God’s message through Isaiah doesn’t tell as much of the baby it does of the wounded, dying man. Nobody found him adorable then. They all turned away.
                                                                                  
He was despised and rejected by men;
    a man of sorrows, and acquainted with grief;
and as one from whom men hide their faces
    he was despised, and we esteemed him not.
Surely he has borne our griefs
    and carried our sorrows;
yet we esteemed him stricken,
    smitten by God, and afflicted.
But he was pierced for our transgressions;
    he was crushed for our iniquities;
upon him was the chastisement that brought us peace,
    and with his wounds we are healed.
All we like sheep have gone astray;
    we have turned—every one—to his own way;
and the Lord has laid on him
    the iniquity of us all.
Isaiah 53:1-6

Not exactly a Christmas card greeting.

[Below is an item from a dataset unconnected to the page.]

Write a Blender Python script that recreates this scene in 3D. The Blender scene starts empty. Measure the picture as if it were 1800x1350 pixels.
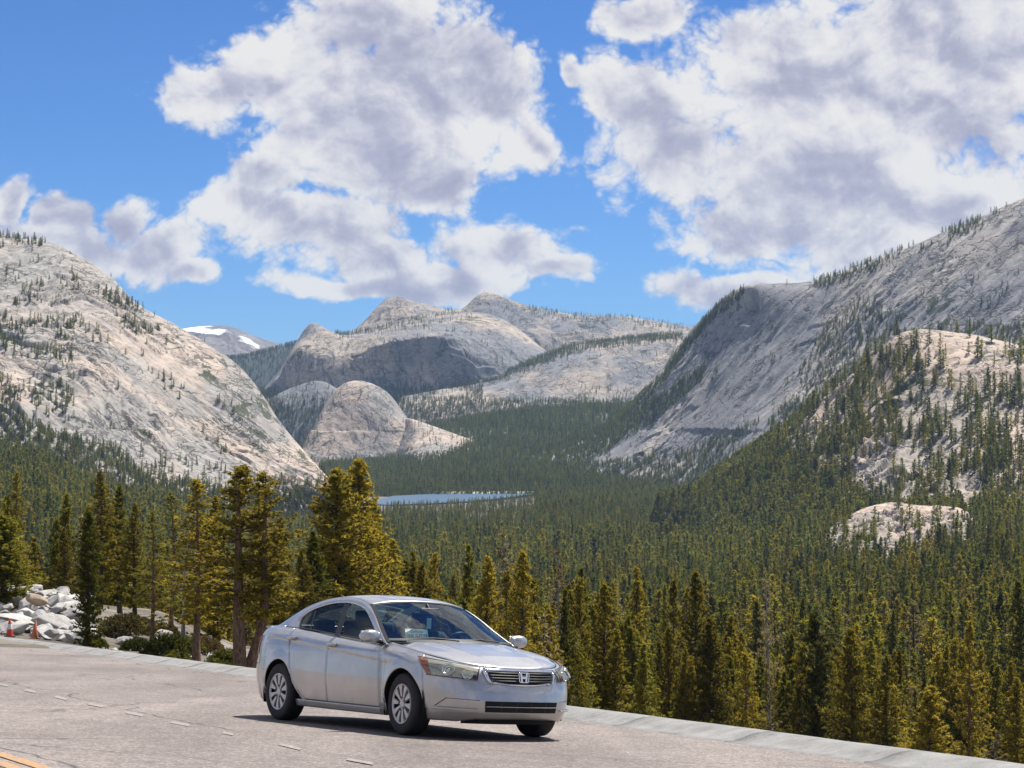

But without it the story of the little baby born in Bethlehem means nothing. Isaiah tells of the event in past tense, though he wrote it long before it happened. With God there is no past or future. There is only the happening. This is the day, the minute, the millisecond. It’s history. It’s right now. It’s our future. It changes everything.

This Christmas is the one God remembered when He left Mary’s baby boy hanging on a cross. He saw you hanging your stockings and arranging the little glass wise men and shepherds around the newborn baby who was, who is, God’s gift to the world. This Christmas you might sign your name to a card with the Nativity on the front. Picture that blessed moment with the cross on a hill in the background. Because when the baby was born, that’s what his Father saw.